Thanks for this link - I used to have a huge collection of the Mad books, unfortunately my parents sold most of them when we moved. "MADvertising" was my favorite, fortunately I still have "History Gone MAD" which was my second favorite (most of which has been floating around the internet uncredited for years, e.g.: https://blowjoke.com/time.html )


I remember being younger and reading highlights magazine, which had cool stuff like hidden pictures.

But then I "graduated" to mad magazine and couldn't go back. I also vaguely recall a magazine called cracked, but it was a poor knockoff in comparison.

Apart from the fold-in, I also remember Spy vs. Spy when I was younger and couldn't get all the in-jokes when they made fun of a current movie.


Reading Mad always felt so subversive!

And this was before I had any idea what the word "subversive" even meant.

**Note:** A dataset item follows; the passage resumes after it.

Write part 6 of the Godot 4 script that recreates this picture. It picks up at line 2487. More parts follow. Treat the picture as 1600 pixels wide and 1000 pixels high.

The funny thing about Mad is that it was incredibly literate, especially in the 50s and 60s. Those were some smart guys writing "Snappy Comebacks to Stupid Questions", etc.

In fact Al Jaffee just passed away at the amazing age of 102. Hacker News had a link to a piece about him in the NYT.


It permanently warped millions of American youths.

Fortunately.


Yep—once a month when an issue came in the mail, it was like a bomb went off


I could never talk my parents into a subscription, but the grocery story had the magazine a glorious rack full of their books.